• Direction:
Find the lines holding "objects" and copy them.

• Data shown:
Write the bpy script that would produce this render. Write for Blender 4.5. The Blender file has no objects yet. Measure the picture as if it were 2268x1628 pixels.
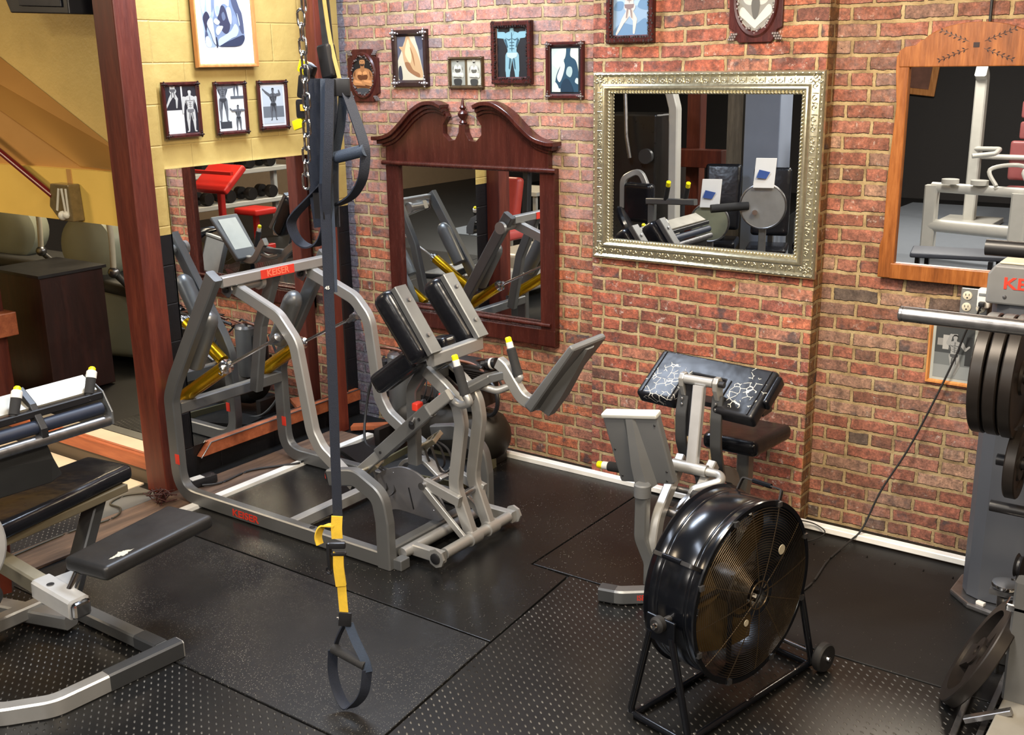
import bpy, bmesh, math, random
from mathutils import Vector, Matrix
random.seed(7)
PI = math.pi
C = bpy.context.scene.collection
V = Vector

# ------------------------------------------------------------------ mesh builder
class MB:
    def __init__(s):
        s.bm = bmesh.new(); s.mi = 0
    def _faces(s, vs, faces):
        bv = [s.bm.verts.new(v) for v in vs]
        for f in faces:
            try:
                fc = s.bm.faces.new([bv[i] for i in f]); fc.material_index = s.mi
            except ValueError:
                pass
        return bv
    def box(s, c, d, R=None):
        c = V(c); hx, hy, hz = d[0]/2, d[1]/2, d[2]/2
        vs = []
        for x in (-hx, hx):
            for y in (-hy, hy):
                for z in (-hz, hz):
                    v = V((x, y, z))
                    if R is not None: v = R @ v
                    vs.append(c + v)
        s._faces(vs, [(0,1,3,2),(4,6,7,5),(0,4,5,1),(2,3,7,6),(0,2,6,4),(1,5,7,3)])
        return s
    def bb(s, x0, x1, y0, y1, z0, z1):
        return s.box(((x0+x1)/2, (y0+y1)/2, (z0+z1)/2), (x1-x0, y1-y0, z1-z0))
    def loft(s, rings, closed_ring=True, cap=True, loop=False):
        n = len(rings[0]); vs = [v for r in rings for v in r]; fs = []
        m = len(rings)
        for i in range(m if loop else m-1):
            a = i*n; b = ((i+1) % m)*n
            for j in range(n if closed_ring else n-1):
                k = (j+1) % n
                fs.append((a+j, a+k, b+k, b+j))
        if cap and not loop and closed_ring:
            fs.append(tuple(range(n-1, -1, -1))); fs.append(tuple((m-1)*n+j for j in range(n)))
        s._faces(vs, fs); return s
    def sweep(s, pts, sec, side=(0,1,0), rad=0.0, seg=6, loop=False, ch=0.12, cap=True):
        """sec: (w along side, h across) rectangle, or a float radius"""
        pts = [V(p) for p in pts]
        if rad > 0 and len(pts) > 2: pts = fillet(pts, rad, seg)
        side = V(side).normalized()
        if isinstance(sec, (int, float)):
            n = 14; prof = [(math.cos(2*PI*i/n)*sec, math.sin(2*PI*i/n)*sec) for i in range(n)]
        else:
            w, h = sec[0]/2, sec[1]/2; c = min(w, h)*2*ch
            prof = [(w, -h+c), (w, h-c), (w-c, h), (-w+c, h), (-w, h-c), (-w, -h+c), (-w+c, -h), (w-c, -h)]
        rings = []; m = len(pts)
        for i, p in enumerate(pts):
            if loop: t0 = (p-pts[i-1]).normalized(); t1 = (pts[(i+1) % m]-p).normalized()
            else:
                t0 = (p-pts[i-1]).normalized() if i > 0 else None
                t1 = (pts[i+1]-p).normalized() if i < m-1 else None
                t0 = t0 or t1; t1 = t1 or t0
            t = (t0+t1)
            t = t.normalized() if t.length > 1e-6 else t0
            a = side - t*side.dot(t)
            if a.length < 1e-4: a = t.orthogonal()
            a.normalize(); b = t.cross(a).normalized()
            k = 1.0/max(0.5, t.dot(t1))
            ins = (t1-t0)
            if ins.length > 1e-5:
                ins = ins.normalized()
            rings.append([p + a*u*(1+(k-1)*abs(a.dot(ins)) if ins.length > .5 else 1) + b*v*(1+(k-1)*abs(b.dot(ins)) if ins.length > .5 else 1) for u, v in prof])
        s.loft(rings, loop=loop, cap=cap); return s
    def cyl(s, p0, p1, r0, r1=None, n=20, cap=True):
        p0, p1 = V(p0), V(p1); r1 = r0 if r1 is None else r1
        t = (p1-p0).normalized(); a = t.orthogonal().normalized(); b = t.cross(a)
        rg = [[p + (a*math.cos(2*PI*i/n)+b*math.sin(2*PI*i/n))*r for i in range(n)] for p, r in ((p0, r0), (p1, r1))]
        s.loft(rg, cap=cap); return s
    def lathe(s, prof, o, axis, n=28, cap=True):
        """prof: (radius, distance along axis)"""
        o = V(o); t = V(axis).normalized(); a = t.orthogonal().normalized(); b = t.cross(a)
        rg = [[o + t*h + (a*math.cos(2*PI*i/n)+b*math.sin(2*PI*i/n))*max(r, 1e-4) for i in range(n)] for r, h in prof]
        s.loft(rg, cap=cap); return s
    def tor(s, c, axis, R, r, n=40, m=8):
        c = V(c); t = V(axis).normalized(); a = t.orthogonal().normalized(); b = t.cross(a)
        rg = []
        for i in range(n):
            d = a*math.cos(2*PI*i/n)+b*math.sin(2*PI*i/n)
            rg.append([c+d*R+(d*math.cos(2*PI*j/m)+t*math.sin(2*PI*j/m))*r for j in range(m)])
        s.loft(rg, loop=True); return s
    def sph(s, c, r, sc=(1,1,1), n=12, R=None):
        c = V(c); m = n//2; rg = []
        vs = []; fs = []
        for i in range(m+1):
            th = PI*i/m
            ring = []
            for j in range(n):
                v = V((math.sin(th)*math.cos(2*PI*j/n)*sc[0], math.sin(th)*math.sin(2*PI*j/n)*sc[1], math.cos(th)*sc[2]))*r
                if th == 0 or i == m: v += V((1e-5*j, 0, 0))
                if R is not None: v = R @ v
                ring.append(c+v)
            rg.append(ring)
        s.loft(rg, cap=False); return s
    def prism(s, poly, d):
        """poly: 3-D points of one flat outline, extruded by vector d"""
        poly = [V(p) for p in poly]; d = V(d); n = len(poly)
        vs = poly + [p+d for p in poly]
        fs = [tuple(range(n-1, -1, -1)), tuple(range(n, 2*n))] + [(i, (i+1) % n, n+(i+1) % n, n+i) for i in range(n)]
        s._faces(vs, fs); return s
    def face(s, poly):
        s._faces([V(p) for p in poly], [tuple(range(len(poly)))]); return s
    def pad(s, c, d, R=None, r=0.03, seg=4, taper=None):
        """soft rounded block"""
        b = bmesh.new(); bmesh.ops.create_cube(b, size=1.0)
        for v in b.verts:
            v.co = V((v.co.x*d[0], v.co.y*d[1], v.co.z*d[2]))
            if taper: v.co = taper(v.co)
        bmesh.ops.bevel(b, geom=list(b.edges), offset=min(r, min(d)*0.48), segments=seg, profile=0.6, affect='EDGES')
        c = V(c); mp = {}
        for v in b.verts:
            q = R @ v.co if R is not None else v.co
            mp[v] = s.bm.verts.new(c+q)
        for f in b.faces:
            try: s.bm.faces.new([mp[v] for v in f.verts]).material_index = s.mi
            except ValueError: pass
        b.free(); return s
    def softprism(s, poly, d, r=0.02, seg=4):
        b = bmesh.new(); poly = [V(p) for p in poly]; d = V(d); n = len(poly)
        vs = [b.verts.new(p) for p in poly + [p+d for p in poly]]
        for f in [tuple(range(n-1, -1, -1)), tuple(range(n, 2*n))] + [(i, (i+1) % n, n+(i+1) % n, n+i) for i in range(n)]:
            b.faces.new([vs[i] for i in f])
        bmesh.ops.recalc_face_normals(b, faces=b.faces)
        bmesh.ops.bevel(b, geom=list(b.edges), offset=r, segments=seg, profile=0.6, affect='EDGES')
        mp = {v: s.bm.verts.new(v.co) for v in b.verts}
        for f in b.faces:
            try: s.bm.faces.new([mp[v] for v in f.verts]).material_index = s.mi
            except ValueError: pass
        b.free(); return s
    def frame_ring(s, M, w, h, prof):
        """mitred picture-frame moulding; prof: (inset from outer edge, height from wall)"""
        rings = []
        for sx, sy in ((0,0),(1,0),(1,1),(0,1)):
            rings.append([M @ V(((i if sx == 0 else w-i), (i if sy == 0 else h-i), z)) for i, z in prof])
        s.loft(rings, loop=True, closed_ring=True); return s
    def clusters(s):
        # groups of loose islands that lie close together (a row of far-apart pieces is several parts)
        bm = s.bm; bm.verts.index_update(); bm.verts.ensure_lookup_table(); seen = [-1]*len(bm.verts); isl = []
        for v in bm.verts:
            if seen[v.index] >= 0: continue
            k = len(isl); st = [v]; seen[v.index] = k; cur = []
            while st:
                a = st.pop(); cur.append(a)
                for e in a.link_edges:
                    b = e.other_vert(a)
                    if seen[b.index] < 0: seen[b.index] = k; st.append(b)
            isl.append(cur)
            if len(isl) > 260: return [list(bm.verts)]
        bx = [([min(v.co[i] for v in c) for i in range(3)], [max(v.co[i] for v in c) for i in range(3)]) for c in isl]
        par = list(range(len(isl)))
        def find(a):
            while par[a] != a: a = par[a]
            return a
        for i in range(len(isl)):
            for j in range(i+1, len(isl)):
                (l0, h0), (l1, h1) = bx[i], bx[j]
                g = math.sqrt(sum(max(0, l0[k]-h1[k], l1[k]-h0[k])**2 for k in range(3)))
                sz = max(max(h0[k]-l0[k] for k in range(3)), max(h1[k]-l1[k] for k in range(3)))
                if g <= max(.0195, .49*sz): par[find(i)] = find(j)
        out = {}
        for i, c in enumerate(isl): out.setdefault(find(i), []).extend(c)
        return list(out.values())
    def build(s, name, m, parent=None, smooth=True, angle=35, bevel=0, fix=True):
        bmesh.ops.remove_doubles(s.bm, verts=s.bm.verts, dist=1e-5)
        if parent is not None:
            cl = s.clusters()
            if len(cl) > 1:
                first = None
                for c in cl:
                    mb = MB(); mp = {v: mb.bm.verts.new(v.co) for v in c}
                    for f in s.bm.faces:
                        if f.verts[0] in mp:
                            try: mb.bm.faces.new([mp[v] for v in f.verts]).material_index = f.material_index
                            except ValueError: pass
                    o = mb.build(name, m, parent, smooth, angle, bevel, fix)
                    first = first or o
                s.bm.free(); return first
        if fix: bmesh.ops.recalc_face_normals(s.bm, faces=s.bm.faces)
        me = bpy.data.meshes.new(name)
        off = parent_loc(parent)
        for v in s.bm.verts: v.co -= off
        s.bm.to_mesh(me); s.bm.free()
        for mm in (m if isinstance(m, (list, tuple)) else [m]): me.materials.append(mm)
        if smooth:
            me.polygons.foreach_set('use_smooth', [True]*len(me.polygons))
            me.set_sharp_from_angle(angle=math.radians(angle))
        o = bpy.data.objects.new(name, me); C.objects.link(o)
        if parent is not None: o.parent = parent
        if bevel:
            md = o.modifiers.new('bevel', 'BEVEL'); md.width = bevel; md.segments = 2; md.limit_method = 'ANGLE'; md.angle_limit = math.radians(40)
        return o

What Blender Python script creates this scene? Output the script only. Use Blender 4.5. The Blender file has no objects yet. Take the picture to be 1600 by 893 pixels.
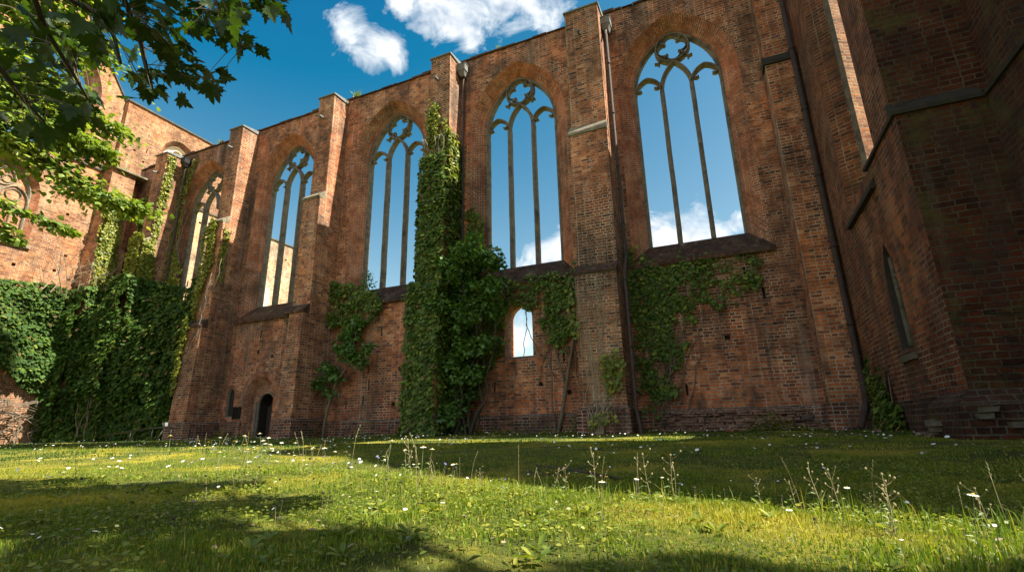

• Answer:
Write the bpy script that would produce this render. Write for Blender 4.5. The Blender file has no objects yet. Measure the picture as if it were 2268x1628 pixels.
        o = bpy.data.objects.new(name, me); C.objects.link(o)
What Blender Python script creates this scene? Output the script only. Use Blender 4.5. The Blender file has no objects yet. Take the picture to be 1600 by 893 pixels.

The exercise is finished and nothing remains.